Yesterday I was out-of-sorts. Now this is some old fashioned phrase that describes how you feel when you’re head is on sideways. Or you just can’t describe the weird feeling that you might get mad, but there’s nothing to be mad about. You might be getting sick, or something is wrong but what the heck, you just can’t figure it out. This is the mood I was in until last night. Whew! Because last night I met a Prince.
A new friend from church treated me to a concert. Christian recording artist, Mark Schultz, performed to a packed house in central Virginia. Part of that packing was me, my friend Amy, and her (well-behaved and pleasant) niece and nephew. I have been to many types of concerts in my life, seen headline acts from several decades. But I’ve never heard a voice so clear and strong. Mark played a new video he’s made of a great song he wrote and performed which honors our troops. I’m sure I could have made a nice sum selling tissues to sop up the tears of that audience! Besides singing, playing piano and guitar and telling the stories behind some of his hits, Mark encouraged us to sing along on some well known hymns to praise our God.

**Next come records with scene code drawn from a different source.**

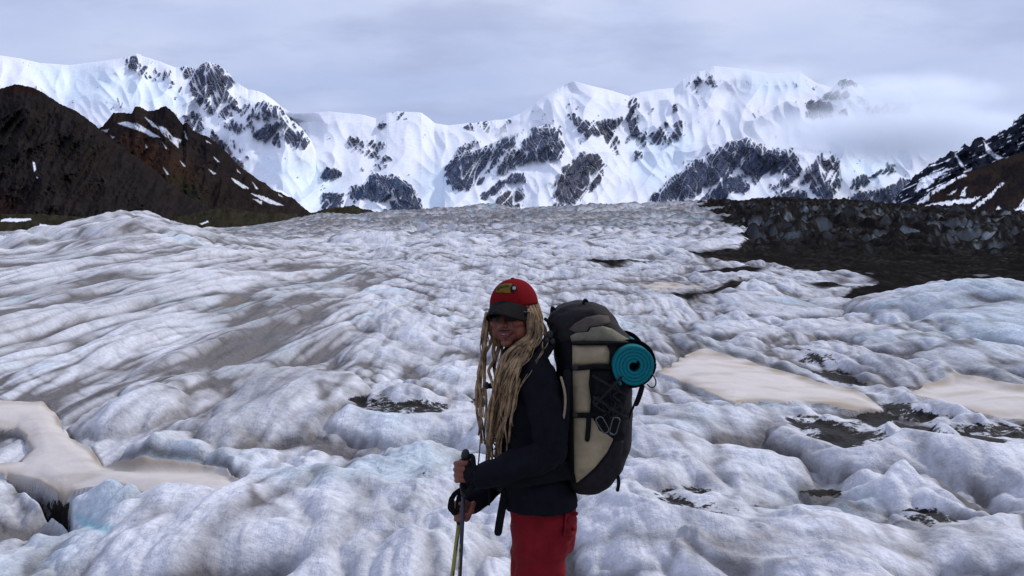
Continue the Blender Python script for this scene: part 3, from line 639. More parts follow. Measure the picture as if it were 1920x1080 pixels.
# ---- left-hand brown hills
def smudge(px, py, c, tint, cx, cy, rx, ry, amt, ang=0.0):
    dx, dy = px - cx, py - cy
    u = dx * math.cos(ang) + dy * math.sin(ang); v = -dx * math.sin(ang) + dy * math.cos(ang)
    n = fbm(px / 18, py / 18, 130, 4)
    return lerp(c, np.array(tint), np.clip(amt * np.exp(-(u / rx) ** 2 - (v / ry) ** 2) * (1 + 1.3 * n), 0, 1))
SNOW2 = [[(220, 232), (235, 229), (258, 232), (280, 245), (300, 257), (285, 256), (265, 246), (240, 238)], [(297, 236), (310, 240), (325, 258), (340, 262), (332, 275), (318, 262), (303, 250)], [(272, 220), (285, 228), (296, 240), (285, 236)],
         [(188, 243), (205, 243), (200, 246)], [(306, 314), (318, 328), (314, 328)], [(305, 268), (316, 282), (312, 280)], [(338, 302), (348, 312), (344, 311)], [(401, 294), (412, 304), (406, 303)], [(432, 332), (450, 342), (466, 352), (455, 352), (440, 342)],
         [(474, 342), (484, 354), (480, 354)], [(470, 362), (500, 370), (520, 380), (532, 385), (510, 383), (486, 372)], [(392, 318), (406, 326), (400, 327)], [(520, 362), (531, 370), (524, 368)], [(475, 374), (490, 376), (488, 381)], [(208, 255), (216, 258), (210, 258)], [(272, 270), (278, 278), (273, 277)], [(345, 245), (352, 262), (347, 258)], [(385, 262), (394, 268), (388, 267)], [(445, 318), (450, 324), (446, 323)]]
def col_h2(px, py, t):
    sn = streak(px, py, 140)
    c = np.tile(np.array([.022, .017, .016]), (len(px), 1)) * (1 + .35 * sn)[:, None]
    c = smudge(px, py, c, (.042, .019, .012), 270, 290, 60, 32, .8, .8); c = smudge(px, py, c, (.038, .020, .013), 335, 320, 55, 25, .75, .8)
    c = smudge(px, py, c, (.013, .011, .012), 320, 222, 40, 40, .9); c = smudge(px, py, c, (.013, .011, .012), 400, 285, 70, 22, .85, .8)
    c = smudge(px, py, c, (.017, .020, .011), 355, 362, 50, 18, .75, .7); c = smudge(px, py, c, (.014, .011, .010), 450, 372, 70, 25, .7, .5); c = smudge(px, py, c, (.030, .024, .013), 265, 200, 14, 8, .7)
    snow = np.zeros_like(px)
    for p in SNOW2: snow = np.maximum(snow, sst(sdf(px + 3 * sn, py + 3 * sn, p, 8), -1.0, .8) * sst(sn, .7, .3))
    return lerp(np.clip(c, .006, 1), np.array([.55, .57, .62]), snow), 1 - snow
terrain('brown_hill', 150, 640, 1.0, [(150, 300), (175, 248), (193, 236), (213, 211), (247, 212), (253, 200), (267, 202), (277, 208), (298, 205), (310, 198), (318, 203), (327, 213), (343, 234), (351, 229), (360, 243), (377, 252), (387, 254), (417, 277), (447, 310), (480, 333), (520, 360), (547, 370), (583, 400), (640, 425)],
        [(100, 438), (700, 440)], 1900, lambda x: 2700 - (x - 150) * .5, 230, rel_h(141, .8), col_h2, mountain_material('rusty_scree', .06, 3.0, .35), jag=2.2)
SNOW1 = [[(61, 301), (65, 305), (68, 318), (64, 322)], [(68, 330), (72, 334), (69, 334)]]
def col_h1(px, py, t):
    sn = streak(px, py, 150)
    c = np.tile(np.array([.0175, .0145, .0145]), (len(px), 1)) * (1 + .3 * sn + .4 * fbm(px / 40, py / 40, 151, 3))[:, None]
    c = smudge(px, py, c, (.022, .011, .009), 40, 165, 70, 10, .7); c = smudge(px, py, c, (.020, .010, .009), 10, 385, 40, 20, .6)
    c = smudge(px, py, c, (.018, .014, .011), 170, 310, 40, 90, .4, .6)
    snow = np.zeros_like(px)
    for p in SNOW1: snow = np.maximum(snow, sst(sdf(px, py, p, 6), -.6, .6))
    return lerp(np.clip(c, .006, 1), np.array([.8, .82, .88]), snow), 1 - snow
terrain('brown_hill', -900, 440, 1.0, [(-900, 90), (-600, 150), (-260, 190), (-100, 178), (0, 167), (27, 158), (43, 160), (62, 164), (87, 177), (113, 195), (143, 208), (177, 233), (205, 258), (240, 283), (283, 313), (333, 357), (400, 393), (440, 420)],
        [(-300, 440), (500, 440)], 1200, 1700, 230, rel_h(152, 1.0), col_h1, mountain_material('dark_brown_scree', .09, 2.4, .35), jag=1.6)
SNOW3 = [[(0, 411), (20, 409), (58, 410), (60, 413), (30, 416), (0, 415)], [(76, 420), (86, 421), (108, 428), (80, 431), (73, 425)], [(374, 419), (390, 414), (391, 417), (378, 421)]]
def col_h3(px, py, t):
    sn = streak(px, py, 160)
    c = np.tile(np.array([.026, .023, .015]), (len(px), 1)) * (1 + .45 * sn + .5 * fbm(px / 16, py / 7, 161, 4))[:, None]
    snow = np.zeros_like(px)
    for p in SNOW3: snow = np.maximum(snow, sst(sdf(px + 2 * sn, py + 1.5 * sn, p, 6), -.6, .8))
    return lerp(np.clip(c, .008, 1), np.array([.72, .74, .80]), snow), 1 - snow
terrain('moraine_foot', -900, 760, 1.0, [(-900, 396), (-260, 398), (0, 402), (80, 401), (160, 407), (230, 404), (300, 410), (350, 404), (385, 393), (430, 390), (470, 397), (520, 398), (560, 403), (590, 398), (612, 391), (640, 388), (660, 385), (685, 392), (710, 399), (740, 408), (760, 425)],
        [(-300, 446), (800, 446)], 620, 980, 60, rel_h(162, .6), col_h3, mountain_material('olive_till', .2, 1.2, .4), jag=2.5)

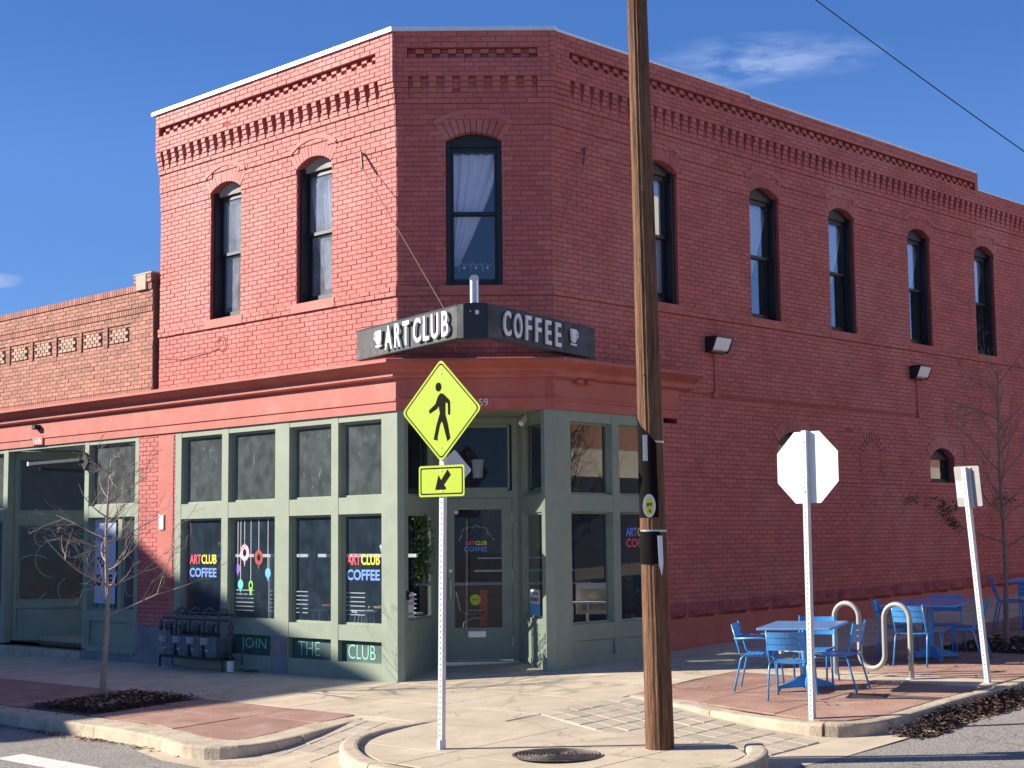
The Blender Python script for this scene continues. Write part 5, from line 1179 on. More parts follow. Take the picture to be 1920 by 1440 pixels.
# R wall: conduit under the lamps, junctions, conduit by the fascia
mb = MB(); mb.tube([FR(3.45, .02, 3.93), FR(9.35, .02, 3.93)], .013, 6); mb.box(FR, 3.42, 3.52, 0, .05, 3.90, 3.98); mb.box(FR, 9.30, 9.38, 0, .05, 3.90, 3.98)
mb.tube([FR(2.62, .02, 3.96), FR(3.45, .02, 3.93)], .013, 6); mb.build('conduit', M['redwood'], None, loc=FR(6, .02, 3.93), label='red painted conduit running level along the long brick wall', cat='conduit')
mb = MB(); mb.tube([FD(WD - .06, .07, 3.55), FD(WD - .06, .07, 3.88), FD(WD - .03, .08, 3.94), FR(.06, .10, 3.955), FR(.35, .08, 3.955)], .011, 6); mb.box(FR, .35, .47, .05, .12, 3.90, 3.95); mb.box(FR, .55, .67, .05, .12, 3.90, 3.95); mb.build('conduit', M['redwood'], None, loc=FD(WD - .06, .07, 3.7), label='bent conduit with two sockets under the cornice at the right entrance corner', cat='conduit')
for xl, s_, lb in ((3.29, 1.0, 'square wall pack light with frosted glass nearest the utility pole'), (9.12, 1.0, 'wall pack light with frosted glass above the small arched window')):
    L_ = thing('wall_light', FR(xl + .2, .02, 4.7), lb, 'wall light', 'wall lights on the long brick wall')
    z0, z1 = 4.56, 4.79
    mb = MB(); mb.prism(Fr(FR(xl, 0, 0), FR.n, FR.t), [(.0, z0), (.09, z0), (.13, z0 + .03), (.21, z1 - .02), (.21, z1), (0, z1)], 0, .02); mb.prism(Fr(FR(xl, 0, 0), FR.n, FR.t), [(.0, z0), (.09, z0), (.13, z0 + .03), (.21, z1 - .02), (.21, z1), (0, z1)], .40, .42)
    mb.box(FR, xl + .02, xl + .40, 0, .22, z1 - .02, z1 + .005); mb.box(FR, xl + .02, xl + .40, 0, .09, z0, z0 + .025); mb.box(FR, xl + .02, xl + .40, 0, .04, z0 + .025, z1 - .02); mb.build('housing', M['blackmetal'], L_)
    mb = MB(); mb.prism(Fr(FR(xl, 0, 0), FR.n, FR.t), [(.04, z0 + .026), (.095, z0 + .026), (.13, z0 + .045), (.205, z1 - .022), (.04, z1 - .022)], .03, .39); mb.build('lens', M['lens'], L_)
    mb = MB(); mb.tube([FR(xl + .2, .02, z0), FR(xl + .21, .02, 3.97)], .012, 6); mb.build('feed_pipe', M['redwood'], L_)
# ================================================================ GAS METERS
GM = thing('gas_meter_bank', FL(-4.1, .25, 0), 'bank of four blue grey gas meters on a frame under the left shop window', 'gas meter')
mb = MB(); mb.tube([FL(-5.05, .30, .0), FL(-5.05, .30, .16), FL(-3.45, .30, .16), FL(-3.45, .30, .0)], .018, 6); mb.tube([FL(-5.05, .12, .16), FL(-3.45, .12, .16)], .015, 6); mb.box(FL, -5.05, -3.45, .10, .32, .175, .19); mb.build('stand', M['blackmetal'], GM)
mb = MB(); mb.tube([FL(-5.1, .22, .73), FL(-3.42, .22, .73), FL(-3.36, .22, .70), FL(-3.36, .22, .12)], .026, 8); mb.tube([FL(-5.0, .10, .80), FL(-3.5, .10, .80)], .02, 8); mb.build('manifold_pipe', M['pipe'], GM, smooth=True)
MB().lathe(FL(-3.36, .22, .0), [(0, 0), (.055, 0), (.055, .15), (0, .15)], 16).build('pipe_sleeve', M['pvc'], GM)
for z in (.60, .45): MB().lathe(FL(-3.36, .22, z), [(0, 0), (.042, .0), (.042, .06), (0, .06)], 8).build('pipe_union', M['pipe'], GM)
MB().lathe(FL(-3.36, .18, .52), [(0, 0), (.03, 0), (.03, .07), (0, .07)], 10, FL.n).build('shutoff_valve', M['pipe'], GM)
for i, x in enumerate((-4.82, -4.46, -4.10, -3.74)):
    mb = MB(); n = 5
    def rring(z, w_, d_, cx=0): return [FL(x + cx + w_ * a, .22 + d_ * b, z) for a, b in ((-1, -.7), (-.7, -1), (.7, -1), (1, -.7), (1, .7), (.7, 1), (-.7, 1), (-1, .7))]
    mb.loft([rring(.17, .08, .06), rring(.19, .12, .10), rring(.28, .135, .12), rring(.42, .135, .12), rring(.47, .12, .10), rring(.485, .06, .05)]); me_ = mb.build('meter', M['meter'], GM, smooth=False)
    mb = MB(); mb.box(FL, x - .115, x + .0, .335, .41, .37, .47, c=.012); mb.build('index_cap', M['meterlight'], me_)
    mb = MB(); mb.box(FL, x - .075, x - .02, .3405, .345, .28, .295); mb.build('tag', M['inwhite'], me_)
    mb = MB(); mb.tube([FL(x - .06, .22, .48), FL(x - .06, .22, .60), FL(x - .02, .22, .66)], .017, 7); mb.tube([FL(x + .07, .22, .48), FL(x + .07, .22, .73), FL(x + .06, .2, .84), FL(x + .10, .15, .88), FL(x + .15, .12, .86), FL(x + .15, .10, .78)], .018, 7); mb.build('riser', M['pipe'], GM, smooth=True)
    MB().lathe(FL(x - .06, .26, .61), [(0, 0), (.055, .0), (.075, .015), (.075, .03), (.05, .045), (.02, .05), (.02, .07), (0, .07)], 16, FL.n).build('regulator', M['pipe'], GM)
    MB().lathe(FL(x - .06, .22, .55), [(0, 0), (.03, 0), (.03, .03), (0, .03)], 6).build('union_nut', M['pipe'], GM)
MB().lathe(FL(-5.02, .28, .62), [(0, 0), (.06, 0), (.085, .02), (.085, .04), (.05, .06), (0, .07)], 16, (FL.n - FL.t * .6)).build('regulator', M['pipe'], GM)
hs = thing('outdoor_faucet', FL(-3.15, .12, .28), 'small dark faucet with coiled wire beside the white pipe sleeve', 'faucet')
mb = MB(); mb.tube([FL(-3.16, .0, .30), FL(-3.16, .13, .30), FL(-3.16, .17, .24), FL(-3.16, .17, .10)], .02, 8); mb.lathe(FL(-3.16, .14, .31), [(0, 0), (.04, .0), (.04, .015), (0, .015)], 8); mb.build('tap', M['pipe'], hs)
mb = MB(); mb.tube([FL(-3.15 + .13 * math.cos(t_) + t_ * .012, .16 + .06 * math.sin(t_), .03 + .01 * math.sin(t_ * 2.3)) for t_ in np.linspace(0, 22, 70)], .008, 5); mb.build('coil', M['pipe'], hs)
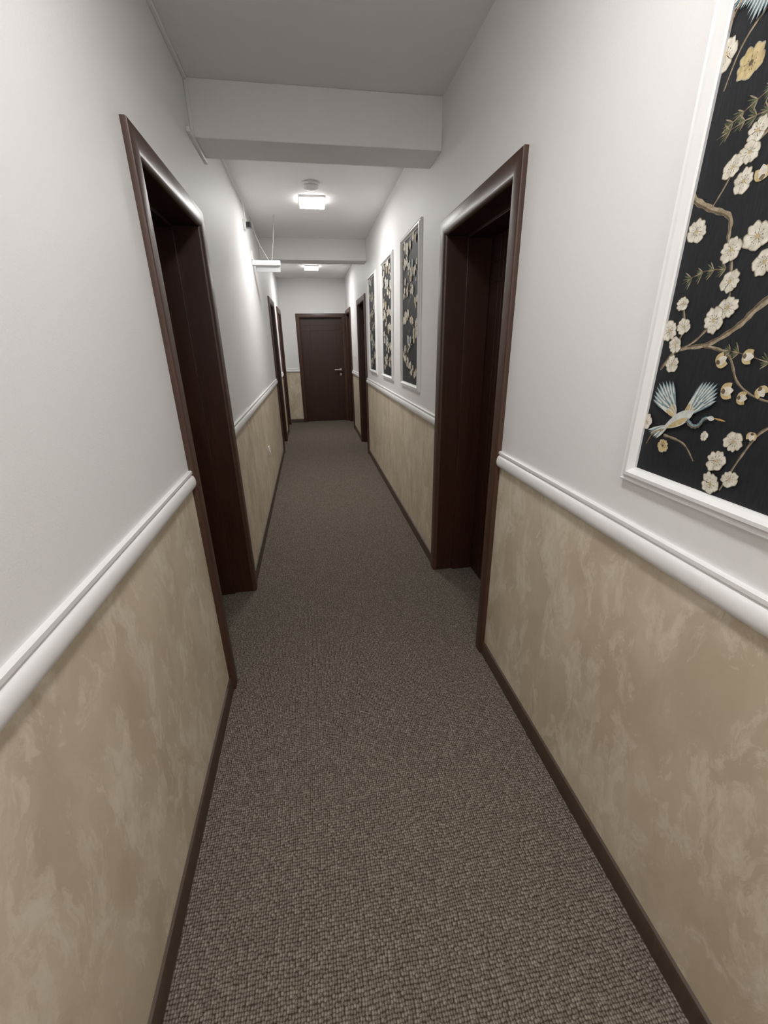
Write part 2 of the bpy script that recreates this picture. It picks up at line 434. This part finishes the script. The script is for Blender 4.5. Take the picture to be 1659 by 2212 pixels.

After the performance, Amy’s nephew wanted to get Mark’s autograph. At my age, (and having my disposition) I tend more toward impatience at waiting in line than feeling awestruck toward celebrities. We waited (and waited – it really wasn’t too, too bad) and the boy got the autograph. Before I knew it though Amy was introducing me to Mark Schultz!. “This is my friend, Mona,” she said. I looked up and standing right there in front of me was a Christian Prince. Photos truly can’t capture charisma and normally witty me – I was speechless. “Mona,” he said and took my hand. He didn’t shake it, just held it. “Your hand is hot,” he observed not letting go. Gulp! 'It might have been that I’d just nearly flayed it apart clapping for your wonderful concert,' I thought later. But at that moment, I couldn’t think. Words escaped me and if you know me - that is absolutely impossible. I can’t keep quiet! “That’s because my heart is cold,” I finally managed jokingly. “Oh, that’s not true,” Mark said looking straight through me into my brain. The piercing clarity of those eyes! Somehow I ended up in the parking lot with my friends and a large smile across my silly face. No longer out-of-sorts.
Did I mention meeting a Christian Prince? Part of the out-of-sorts mood is my negative feelings about being divorced. Sometimes I get ‘husband obsessed’ and anxious about being lonely. It’s certainly not the way I want to be. I’ve gone to the Lord about it many times in prayer. Anyway, when we first arrived at the concert, Amy couldn’t decide where to sit. I had no opinion in the matter, so when she finally chose a row toward the right of center stage that was fine with me. Already sitting at the end of that row was a large man with a moustache and clean-shaven head wearing a Hawaiian shirt. He was from Williamsburg. He was alone. Throughout the evening he sang and he bowed in head in prayer, smiled, and even spoke briefly to me. I enjoyed a brief fantasy that we had come to the concert together, that his large, strong arm was around the back of my seat. I didn’t see him leave, never learned his name but the point that the Lord made to me was very clear. The world is not only full of His glory but it is also filled with a good many Christian sons to put across the paths of His Christian daughters
Lord, how wonderful You are! Again I am made to know that there are no coincidences in Your dealings with us. I am going to trust You, Father. I am going to calm this heart and wait on You. You are my perfect Father, looking out for me. Loving me even when I’m out-of-sorts. Father, I can’t think of anything on earth more admirable, more wonderful than a man who uses his voice, his talent, his breath and his life to praise You and do Your will. Men who in their walk are becoming You through the work of Your Holy Spirit. No wonder their eyes are beautiful! No wonder they can see into my soul! It’s You in them.